Tony Linde Tony.Linde at leicester.ac.uk
Tue Sep 11 03:31:07 PDT 2007


<< The biggest distinction between the VO and similar efforts in
bioinformatics, for instance, is a budget that is a couple orders of
magnitude smaller.>>
 
So why don't we take advantage of all the money they've spent on developing
standards and tools to work with those standards. It seems a little perverse
to say that we have less money so we'll spend it duplicating what others
have already done.
 
And I'm sure it would not take much hunting to find examples of equally
obtuse text from astronomers or even (heaven forfend) astro-developers.
 
T.
 
From: owner-semantics at eso.org [mailto:owner-semantics at eso.org] On Behalf Of
Rob Seaman
Sent: 11 September 2007 10:09
To: semantics at ivoa.net
Cc: Alasdair Allan; Tuparev Georg; Frederic V. Hessman
Subject: Vocabulary: Ontology
 
Rick wrote:



I think the main point is that it doesn't really matter what format we use,
as long as 1) VOcabulary remains primarily a token list, 2) thus remains
"easy" to process with "standard" tools, and 3) we all adopt it as the main
(only?) standard in our daily VO-operations (the latter is the whole point
of this frustrating exercise).  If someone needs a copy in OWL or Excel or
CSV or cunieform, then there will always be simple means for translating a
token list, with or without some ontological baggage.
 
The W3C tells us that "The  <http://www.w3.org/RDF/#specs> RDF
specifications provide a lightweight ontology system to support the exchange
of knowledge on the Web."  Bafflement has been expressed at why RDF - and
presumably ontologies in general - have yet to catch on in the VO.  I think
it may be baggage like the following that demands ones attention when
googling around for ontological info:
 
Objective Pretensions and Metaphysical Baggage:
A Defense of Normative Descriptivism
Can we accommodate normative truth and fact sans ontological baggage?  In
this paper I explore whether expressivism or constructivism can capture the
objective pretensions of normative reason claims in ethics and epistemology.

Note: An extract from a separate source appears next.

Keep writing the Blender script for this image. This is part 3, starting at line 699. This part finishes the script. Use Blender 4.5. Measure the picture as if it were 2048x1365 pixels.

I argue that they cannot.  Expressivists fails because reason claims are
thought to be assessable by stance-independent semantic standards.
Depending on the version, constructivism fails because it either does not
offer a stance-independent semantic standard of assessment, or because it
cannot capture the normative authority of reason claims.  In the end, we
cannot accommodate objective pretensions without descriptive semantics, and
that brings with it ontological baggage.
 
(From http://www.u.arizona.edu/~mbedke/Bedke_Online_Papers.htm.  As Mr.
Bedke helpfully explains,  "I am currently interested in normativity that is
reason-implicating, so I tend to look at normative reasons in both
epistemology and value theory.")
 
I suspect that this actually means something - but what the heck does it
have to do with the VO?  Among other things, the VO is a really interesting
discussion between computer scientists and astrophysicists (and those who
seek to bridge the divide).  The biggest distinction between the VO and
similar efforts in bioinformatics, for instance, is a budget that is a
couple orders of magnitude smaller.  That smaller budget translates to
increased skepticism.  Why should we invest in A, rather than B?  It isn't
that we aren't willing - even eager - to be convinced, rather, it's just
that the case has yet to be made in the right way to the right audience.  To
date there is a significant impedance mismatch between ontologies and
astronomy.
 
I might also say that astronomers themselves have a lot of experience
overcoming conceptual hurdles.  Eddington worked out that gravity can't
explain the energy source of stars.  Just when this is resolved via fusion
(and the holy grail of the alchemists, the transmutation of the elements),
someone wonders what happens when the fuel runs out.  The discovery of white
dwarfs led to neutron stars led to black holes - gravity finally wins after
all - and Alice falls down the hole.  I'm no Carl Sagan - but even without
benefit of an ontology, I can string three sentences together and give a
capsule biography of the stars from birth to death.
 
It is ironic that computer scientists searching for a term indicating a "
<http://en.wikipedia.org/wiki/Data_model> data model that represents a set
of concepts within a  <http://en.wikipedia.org/wiki/Domain_of_discourse>
domain and the relationships between those concepts" chose a word heaped
with metaphysical pretensions.
 
"Black hole".  People - laymen - don't even know what it is - but they know
what it is.  Why is it again that ontologies aren't taking the VO by storm?